Friday, May 25, 2012

Standards: Sauerkraut

It seems, I am on a roll with my basic, go-to foods lately. Maybe it's the weather, perhaps I'm a touch stressed, what ever the reason I seem to have fallen comfortably backwards onto some very basic "standards" as of lately.

Brassica oleracea  in all its glory
I had a visit to my favorite place for produce, Contended Acres, and had a nice little visit with Farmer Bill.  He had lots to choose from that morning; Fava beans, fennel, cabbage, snow peas, strawberries, turnip greens, kohlrabi…and I bought all of it.

But, that one giant head of cabbage sitting lonely in a basket called out to me, as cabbage sometimes does. It told me, "Turn me into your favorite comfort food, BitterSweet. I won't disappoint you!"  and so, because I do not like wasting time arguing with cabbage heads, I did as I was told. Now I have two and a half lovely jars of what will become sauerkraut fermenting on my counter top.

It's a handy thing to know how to do. You never know when cabbage will make these sorts of demands of you.







You will need:
  • 4-5lb head of cabbage
  • Kosher Salt
  • 2 quart sized sterilized mason jars
  • a dish towel
Remove the outer leaves of the cabbage, rinse and set aside.

With a sharp knife quarter the cabbage and give a good rinse.
Remove the core and shred the cabbage.

Sprinkle with about 3 tablespoons of Kosher Salt, toss to distribute, stuff into sterilized mason jars.



Take the reserved outer leaves from the cabbage and cut into squares big enough so that it will fit over and cover the shredded cabbage in the jar. This will act as a sort of a lid to keep the shredded cabbage from floating up and stay submerged in the liquid that the cabbage will give off.

 You might need to weight it down with a small cup or shot glass, just be sure the shredded parts are submerged.
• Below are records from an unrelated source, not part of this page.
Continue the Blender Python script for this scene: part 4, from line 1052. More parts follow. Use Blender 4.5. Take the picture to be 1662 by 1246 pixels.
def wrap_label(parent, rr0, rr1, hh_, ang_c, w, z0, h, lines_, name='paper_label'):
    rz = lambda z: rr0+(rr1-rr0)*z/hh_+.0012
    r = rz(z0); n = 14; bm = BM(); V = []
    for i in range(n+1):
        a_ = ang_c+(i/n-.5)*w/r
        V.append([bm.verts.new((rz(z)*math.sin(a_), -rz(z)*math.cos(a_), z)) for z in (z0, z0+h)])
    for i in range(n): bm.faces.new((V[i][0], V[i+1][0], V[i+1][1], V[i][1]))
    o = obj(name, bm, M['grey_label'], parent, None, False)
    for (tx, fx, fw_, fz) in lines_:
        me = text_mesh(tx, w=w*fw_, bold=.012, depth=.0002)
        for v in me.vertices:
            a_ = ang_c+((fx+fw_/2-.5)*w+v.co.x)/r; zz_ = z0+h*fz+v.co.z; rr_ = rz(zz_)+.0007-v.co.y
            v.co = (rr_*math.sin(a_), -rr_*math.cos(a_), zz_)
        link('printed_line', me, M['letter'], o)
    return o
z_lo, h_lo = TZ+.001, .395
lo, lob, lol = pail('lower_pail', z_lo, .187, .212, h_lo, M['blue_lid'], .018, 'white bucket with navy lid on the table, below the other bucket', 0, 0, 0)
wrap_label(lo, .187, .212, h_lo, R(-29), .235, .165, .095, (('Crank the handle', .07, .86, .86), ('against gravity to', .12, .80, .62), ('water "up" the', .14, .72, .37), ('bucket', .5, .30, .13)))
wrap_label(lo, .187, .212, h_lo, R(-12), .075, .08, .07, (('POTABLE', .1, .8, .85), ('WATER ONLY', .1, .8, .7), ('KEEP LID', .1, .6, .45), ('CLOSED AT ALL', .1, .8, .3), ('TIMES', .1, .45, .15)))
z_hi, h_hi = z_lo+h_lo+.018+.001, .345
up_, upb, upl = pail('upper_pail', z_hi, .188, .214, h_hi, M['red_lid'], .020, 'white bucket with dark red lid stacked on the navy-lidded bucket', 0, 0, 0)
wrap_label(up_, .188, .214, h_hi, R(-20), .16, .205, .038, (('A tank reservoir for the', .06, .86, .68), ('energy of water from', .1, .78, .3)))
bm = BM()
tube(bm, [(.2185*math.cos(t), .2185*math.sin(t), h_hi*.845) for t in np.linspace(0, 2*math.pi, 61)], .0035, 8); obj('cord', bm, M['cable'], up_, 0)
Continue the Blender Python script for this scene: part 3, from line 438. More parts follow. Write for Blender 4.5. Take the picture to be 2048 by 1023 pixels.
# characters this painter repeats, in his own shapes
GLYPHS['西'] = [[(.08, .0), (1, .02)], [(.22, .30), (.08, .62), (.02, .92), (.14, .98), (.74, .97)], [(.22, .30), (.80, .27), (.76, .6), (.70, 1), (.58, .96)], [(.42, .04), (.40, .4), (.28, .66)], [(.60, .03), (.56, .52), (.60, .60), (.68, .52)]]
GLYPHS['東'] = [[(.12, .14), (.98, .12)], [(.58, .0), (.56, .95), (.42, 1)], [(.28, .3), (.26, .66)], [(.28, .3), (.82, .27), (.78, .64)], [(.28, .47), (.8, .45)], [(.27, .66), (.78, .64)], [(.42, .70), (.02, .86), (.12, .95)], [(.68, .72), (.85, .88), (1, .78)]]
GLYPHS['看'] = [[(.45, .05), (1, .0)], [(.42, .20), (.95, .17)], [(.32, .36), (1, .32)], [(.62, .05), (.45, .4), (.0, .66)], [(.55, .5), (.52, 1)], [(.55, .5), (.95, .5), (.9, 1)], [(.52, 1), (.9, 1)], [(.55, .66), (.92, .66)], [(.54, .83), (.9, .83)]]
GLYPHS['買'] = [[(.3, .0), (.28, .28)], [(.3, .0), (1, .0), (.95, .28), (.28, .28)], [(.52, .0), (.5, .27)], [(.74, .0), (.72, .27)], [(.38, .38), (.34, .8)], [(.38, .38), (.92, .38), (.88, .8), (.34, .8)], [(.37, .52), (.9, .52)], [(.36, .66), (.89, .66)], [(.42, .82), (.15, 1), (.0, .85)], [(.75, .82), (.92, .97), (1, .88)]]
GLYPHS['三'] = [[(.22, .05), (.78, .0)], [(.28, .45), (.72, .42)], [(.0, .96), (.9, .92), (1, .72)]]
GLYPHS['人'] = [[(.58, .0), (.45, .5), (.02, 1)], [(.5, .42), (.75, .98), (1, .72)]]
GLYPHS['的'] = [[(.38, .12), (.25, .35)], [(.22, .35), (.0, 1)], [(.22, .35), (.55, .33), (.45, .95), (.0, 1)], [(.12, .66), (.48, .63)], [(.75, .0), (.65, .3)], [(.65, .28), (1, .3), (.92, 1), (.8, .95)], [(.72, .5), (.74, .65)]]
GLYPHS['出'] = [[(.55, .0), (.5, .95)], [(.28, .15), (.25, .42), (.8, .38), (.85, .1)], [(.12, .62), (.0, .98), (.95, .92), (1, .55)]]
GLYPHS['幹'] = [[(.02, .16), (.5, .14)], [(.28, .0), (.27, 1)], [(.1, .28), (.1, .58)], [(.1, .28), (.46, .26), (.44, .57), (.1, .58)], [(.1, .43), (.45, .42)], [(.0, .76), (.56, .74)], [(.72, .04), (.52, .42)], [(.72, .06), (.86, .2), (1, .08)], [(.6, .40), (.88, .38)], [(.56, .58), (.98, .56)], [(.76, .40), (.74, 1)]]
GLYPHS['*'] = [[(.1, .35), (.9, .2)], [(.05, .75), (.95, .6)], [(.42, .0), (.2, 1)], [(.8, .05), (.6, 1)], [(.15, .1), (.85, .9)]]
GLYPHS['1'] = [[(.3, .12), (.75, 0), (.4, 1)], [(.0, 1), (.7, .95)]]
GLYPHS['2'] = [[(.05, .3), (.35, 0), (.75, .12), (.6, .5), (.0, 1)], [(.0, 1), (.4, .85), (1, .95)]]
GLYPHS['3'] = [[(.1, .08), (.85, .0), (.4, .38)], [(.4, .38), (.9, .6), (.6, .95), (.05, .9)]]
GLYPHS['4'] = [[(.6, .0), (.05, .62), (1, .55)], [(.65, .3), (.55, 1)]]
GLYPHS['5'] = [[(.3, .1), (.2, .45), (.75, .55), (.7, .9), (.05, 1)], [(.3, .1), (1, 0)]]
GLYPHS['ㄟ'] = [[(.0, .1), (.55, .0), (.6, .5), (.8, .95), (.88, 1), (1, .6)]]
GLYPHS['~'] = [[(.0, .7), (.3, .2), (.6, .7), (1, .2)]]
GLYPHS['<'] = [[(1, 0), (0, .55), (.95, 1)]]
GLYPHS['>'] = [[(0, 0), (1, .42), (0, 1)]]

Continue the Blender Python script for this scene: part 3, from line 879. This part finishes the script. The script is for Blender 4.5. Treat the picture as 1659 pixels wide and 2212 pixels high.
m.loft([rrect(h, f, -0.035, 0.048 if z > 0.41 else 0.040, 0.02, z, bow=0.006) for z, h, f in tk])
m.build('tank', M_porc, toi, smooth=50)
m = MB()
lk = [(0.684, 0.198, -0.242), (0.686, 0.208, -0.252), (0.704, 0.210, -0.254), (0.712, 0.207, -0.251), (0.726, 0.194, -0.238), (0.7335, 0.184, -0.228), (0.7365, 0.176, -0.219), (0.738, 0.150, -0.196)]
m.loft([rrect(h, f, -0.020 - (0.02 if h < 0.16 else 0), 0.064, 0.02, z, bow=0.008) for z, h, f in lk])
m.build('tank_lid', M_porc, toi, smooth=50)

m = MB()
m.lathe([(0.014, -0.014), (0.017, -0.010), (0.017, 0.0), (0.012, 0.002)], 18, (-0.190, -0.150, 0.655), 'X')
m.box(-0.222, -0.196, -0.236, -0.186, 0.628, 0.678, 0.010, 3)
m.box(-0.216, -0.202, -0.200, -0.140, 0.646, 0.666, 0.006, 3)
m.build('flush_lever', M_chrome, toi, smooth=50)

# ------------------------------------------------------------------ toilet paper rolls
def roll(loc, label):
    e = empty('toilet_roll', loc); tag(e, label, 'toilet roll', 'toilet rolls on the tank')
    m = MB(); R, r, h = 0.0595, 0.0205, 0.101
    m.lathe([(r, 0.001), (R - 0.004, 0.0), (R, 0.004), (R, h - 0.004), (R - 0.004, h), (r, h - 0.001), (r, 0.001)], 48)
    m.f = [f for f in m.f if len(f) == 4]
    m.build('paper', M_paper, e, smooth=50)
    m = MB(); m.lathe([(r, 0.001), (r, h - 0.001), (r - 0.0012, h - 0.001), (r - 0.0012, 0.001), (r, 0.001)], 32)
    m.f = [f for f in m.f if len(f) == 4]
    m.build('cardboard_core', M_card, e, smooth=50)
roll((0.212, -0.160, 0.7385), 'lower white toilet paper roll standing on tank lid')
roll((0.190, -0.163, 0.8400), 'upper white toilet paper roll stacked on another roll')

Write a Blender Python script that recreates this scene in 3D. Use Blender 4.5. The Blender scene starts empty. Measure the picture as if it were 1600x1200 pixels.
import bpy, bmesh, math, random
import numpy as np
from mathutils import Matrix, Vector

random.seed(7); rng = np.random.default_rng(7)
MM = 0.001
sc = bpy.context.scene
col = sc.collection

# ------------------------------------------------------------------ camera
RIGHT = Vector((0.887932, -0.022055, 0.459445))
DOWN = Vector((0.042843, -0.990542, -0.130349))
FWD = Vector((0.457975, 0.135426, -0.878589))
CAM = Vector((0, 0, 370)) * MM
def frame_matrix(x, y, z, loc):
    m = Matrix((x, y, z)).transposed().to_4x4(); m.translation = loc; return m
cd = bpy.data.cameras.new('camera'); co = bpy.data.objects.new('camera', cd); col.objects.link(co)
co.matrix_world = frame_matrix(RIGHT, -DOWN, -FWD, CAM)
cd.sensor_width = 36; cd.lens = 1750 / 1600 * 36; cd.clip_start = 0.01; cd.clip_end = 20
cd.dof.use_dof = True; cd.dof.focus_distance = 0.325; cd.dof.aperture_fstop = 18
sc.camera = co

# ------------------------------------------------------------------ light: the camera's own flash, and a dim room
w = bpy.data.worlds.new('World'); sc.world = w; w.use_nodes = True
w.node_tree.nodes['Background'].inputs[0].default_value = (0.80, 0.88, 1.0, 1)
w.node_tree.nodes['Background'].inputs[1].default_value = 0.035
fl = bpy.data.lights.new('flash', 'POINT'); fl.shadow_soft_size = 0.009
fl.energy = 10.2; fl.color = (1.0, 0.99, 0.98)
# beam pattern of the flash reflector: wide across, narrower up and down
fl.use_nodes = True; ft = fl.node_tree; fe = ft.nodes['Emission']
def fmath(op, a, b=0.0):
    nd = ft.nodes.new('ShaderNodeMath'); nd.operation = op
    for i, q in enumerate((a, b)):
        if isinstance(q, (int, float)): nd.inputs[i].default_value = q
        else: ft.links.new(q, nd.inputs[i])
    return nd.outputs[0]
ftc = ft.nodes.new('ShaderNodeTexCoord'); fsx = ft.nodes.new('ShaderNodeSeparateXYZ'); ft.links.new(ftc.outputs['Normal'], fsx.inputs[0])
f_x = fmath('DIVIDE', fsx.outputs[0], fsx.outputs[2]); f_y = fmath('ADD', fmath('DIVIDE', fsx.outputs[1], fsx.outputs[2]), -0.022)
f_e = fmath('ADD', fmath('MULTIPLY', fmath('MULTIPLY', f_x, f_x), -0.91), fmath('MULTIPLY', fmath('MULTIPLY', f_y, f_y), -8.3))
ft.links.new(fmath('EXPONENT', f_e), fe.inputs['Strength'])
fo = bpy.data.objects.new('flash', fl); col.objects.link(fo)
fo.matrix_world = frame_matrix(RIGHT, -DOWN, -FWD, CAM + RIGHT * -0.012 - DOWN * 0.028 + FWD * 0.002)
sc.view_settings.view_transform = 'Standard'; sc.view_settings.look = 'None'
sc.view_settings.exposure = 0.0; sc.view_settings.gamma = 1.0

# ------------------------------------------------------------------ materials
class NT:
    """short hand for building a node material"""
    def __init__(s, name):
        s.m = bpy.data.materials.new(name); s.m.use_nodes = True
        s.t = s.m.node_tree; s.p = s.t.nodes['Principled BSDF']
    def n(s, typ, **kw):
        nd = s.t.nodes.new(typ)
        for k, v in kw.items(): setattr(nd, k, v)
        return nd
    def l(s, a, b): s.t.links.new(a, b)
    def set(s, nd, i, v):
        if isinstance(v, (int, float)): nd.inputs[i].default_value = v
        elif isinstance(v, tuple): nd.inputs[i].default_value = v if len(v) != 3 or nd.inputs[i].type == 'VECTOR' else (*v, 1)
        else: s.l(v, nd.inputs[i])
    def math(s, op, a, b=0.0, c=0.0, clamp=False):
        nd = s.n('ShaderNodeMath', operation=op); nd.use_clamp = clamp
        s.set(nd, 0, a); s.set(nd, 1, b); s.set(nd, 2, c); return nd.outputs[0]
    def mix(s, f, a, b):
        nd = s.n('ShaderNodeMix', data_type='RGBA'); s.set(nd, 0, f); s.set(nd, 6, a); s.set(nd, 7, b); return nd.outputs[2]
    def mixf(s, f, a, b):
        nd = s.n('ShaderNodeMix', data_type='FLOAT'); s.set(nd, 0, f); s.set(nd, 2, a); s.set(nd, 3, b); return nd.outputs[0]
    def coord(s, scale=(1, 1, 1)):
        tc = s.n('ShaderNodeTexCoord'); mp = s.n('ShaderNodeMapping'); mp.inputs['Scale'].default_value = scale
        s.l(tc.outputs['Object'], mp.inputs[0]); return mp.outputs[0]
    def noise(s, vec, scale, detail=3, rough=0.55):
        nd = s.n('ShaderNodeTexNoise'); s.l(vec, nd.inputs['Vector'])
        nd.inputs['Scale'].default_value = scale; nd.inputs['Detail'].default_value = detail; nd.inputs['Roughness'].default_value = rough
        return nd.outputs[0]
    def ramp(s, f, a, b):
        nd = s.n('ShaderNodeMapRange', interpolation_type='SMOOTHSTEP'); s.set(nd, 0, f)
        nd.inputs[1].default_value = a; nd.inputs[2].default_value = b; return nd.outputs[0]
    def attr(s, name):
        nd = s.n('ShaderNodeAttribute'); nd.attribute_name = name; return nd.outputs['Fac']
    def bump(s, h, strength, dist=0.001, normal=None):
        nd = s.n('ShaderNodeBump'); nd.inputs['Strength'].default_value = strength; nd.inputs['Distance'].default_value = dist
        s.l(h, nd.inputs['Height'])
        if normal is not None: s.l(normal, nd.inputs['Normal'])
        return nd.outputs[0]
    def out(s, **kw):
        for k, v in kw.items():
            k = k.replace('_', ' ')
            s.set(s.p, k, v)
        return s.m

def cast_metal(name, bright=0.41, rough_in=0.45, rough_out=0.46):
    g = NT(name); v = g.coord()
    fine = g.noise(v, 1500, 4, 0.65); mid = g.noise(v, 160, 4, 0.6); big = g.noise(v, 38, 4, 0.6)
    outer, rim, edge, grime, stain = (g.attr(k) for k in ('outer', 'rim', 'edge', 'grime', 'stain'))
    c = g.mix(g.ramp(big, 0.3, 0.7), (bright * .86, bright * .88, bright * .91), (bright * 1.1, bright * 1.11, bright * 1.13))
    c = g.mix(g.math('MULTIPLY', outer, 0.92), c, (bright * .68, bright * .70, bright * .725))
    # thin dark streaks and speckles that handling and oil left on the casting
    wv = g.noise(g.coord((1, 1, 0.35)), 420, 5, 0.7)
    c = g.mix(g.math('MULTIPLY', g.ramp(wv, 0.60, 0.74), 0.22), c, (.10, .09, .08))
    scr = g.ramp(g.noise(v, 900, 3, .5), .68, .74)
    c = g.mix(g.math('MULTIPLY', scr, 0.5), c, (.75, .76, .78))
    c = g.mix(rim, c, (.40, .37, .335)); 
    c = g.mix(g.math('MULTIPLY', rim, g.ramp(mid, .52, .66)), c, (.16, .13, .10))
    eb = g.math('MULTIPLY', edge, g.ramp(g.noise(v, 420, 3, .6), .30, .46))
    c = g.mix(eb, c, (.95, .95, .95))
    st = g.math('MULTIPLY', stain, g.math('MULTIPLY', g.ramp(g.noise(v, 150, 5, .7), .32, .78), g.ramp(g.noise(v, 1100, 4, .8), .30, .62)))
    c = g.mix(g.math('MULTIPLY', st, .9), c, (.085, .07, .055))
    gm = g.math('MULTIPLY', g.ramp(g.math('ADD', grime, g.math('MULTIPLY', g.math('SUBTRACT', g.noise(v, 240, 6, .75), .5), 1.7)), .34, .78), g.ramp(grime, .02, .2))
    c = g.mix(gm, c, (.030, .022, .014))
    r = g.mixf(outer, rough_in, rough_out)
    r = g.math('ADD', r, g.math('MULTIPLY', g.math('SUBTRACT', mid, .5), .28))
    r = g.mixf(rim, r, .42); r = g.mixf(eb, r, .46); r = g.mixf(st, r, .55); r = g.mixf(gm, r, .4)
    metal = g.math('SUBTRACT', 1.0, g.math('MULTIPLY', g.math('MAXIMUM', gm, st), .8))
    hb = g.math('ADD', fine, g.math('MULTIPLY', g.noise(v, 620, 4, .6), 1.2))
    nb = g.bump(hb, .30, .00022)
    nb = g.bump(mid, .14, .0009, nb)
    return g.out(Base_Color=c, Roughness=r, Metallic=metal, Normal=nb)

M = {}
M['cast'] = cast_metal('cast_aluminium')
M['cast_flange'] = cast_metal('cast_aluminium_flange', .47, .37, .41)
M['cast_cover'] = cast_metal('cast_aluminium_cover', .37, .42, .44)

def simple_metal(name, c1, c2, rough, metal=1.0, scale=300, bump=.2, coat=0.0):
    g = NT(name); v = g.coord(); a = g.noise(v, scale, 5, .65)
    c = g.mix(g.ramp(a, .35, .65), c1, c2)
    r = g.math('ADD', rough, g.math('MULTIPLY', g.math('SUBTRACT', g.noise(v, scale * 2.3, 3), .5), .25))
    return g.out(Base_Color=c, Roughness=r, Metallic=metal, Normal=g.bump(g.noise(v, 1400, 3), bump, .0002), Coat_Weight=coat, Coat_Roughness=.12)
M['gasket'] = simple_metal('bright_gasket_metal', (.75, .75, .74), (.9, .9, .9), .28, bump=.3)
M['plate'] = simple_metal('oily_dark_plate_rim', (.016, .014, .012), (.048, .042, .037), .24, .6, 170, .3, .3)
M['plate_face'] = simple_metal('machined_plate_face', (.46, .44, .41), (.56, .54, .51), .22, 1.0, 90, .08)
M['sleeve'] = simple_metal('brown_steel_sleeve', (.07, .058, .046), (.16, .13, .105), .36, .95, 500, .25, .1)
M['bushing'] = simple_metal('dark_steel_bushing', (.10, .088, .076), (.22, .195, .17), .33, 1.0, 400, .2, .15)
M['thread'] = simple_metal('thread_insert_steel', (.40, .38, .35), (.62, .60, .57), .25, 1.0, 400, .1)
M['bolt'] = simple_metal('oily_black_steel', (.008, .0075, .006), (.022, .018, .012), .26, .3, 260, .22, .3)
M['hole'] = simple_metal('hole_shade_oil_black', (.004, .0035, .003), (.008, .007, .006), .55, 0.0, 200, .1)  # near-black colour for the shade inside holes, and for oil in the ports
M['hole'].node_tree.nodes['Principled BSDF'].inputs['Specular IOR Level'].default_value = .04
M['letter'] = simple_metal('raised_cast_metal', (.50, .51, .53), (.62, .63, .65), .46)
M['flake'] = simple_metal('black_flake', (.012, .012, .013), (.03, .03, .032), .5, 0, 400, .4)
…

If by chance the cabbage does not give off enough liquid to cover its self, you should mix 1 teaspoon of kosher salt into 1/2 cup of water to make a brine and pour in just enough to cover the cabbage.



--



Cover the jars with a dish towel or cheese cloth to keep any foreign bits (like fruit flies, dust and pet hair) out and set the jars on your counter top.

Depending on how sour you like you sauerkraut will depend on the time you let it ferment. I like to give mine a taste after about 3 days but normally I like to let it ferment for about a week to 10 days. It will depend greatly on the weather and the temperature.

You will know it is close to done when it occasionally smells sour and earthy, like one of my Hungarian Gypsy ancestors might be hiding in you kitchen somewhere.  [ Editor's note: waiting to pinch your cheeks, you silly édesem! ]

I  decided, as an experiment, to add a little of Lev's Probiotic Green Tea Vinegar to one of the jars. The pro-biotic vinegar contains live lacto-bacillus and other cultures and with those microbes, I'm betting I could get the fermentation process started faster and to maybe add a little extra kick.

The other jar I left alone.

It's been 4 days. They are beautiful and smell quite delightful. The jar I added the probiotic vinegar to did not ferment any faster but it does have a more developed, deeper flavor than the other one.  I will be adding it as a regular ingredient in my kraut making process from now on. I love when food experiments good well!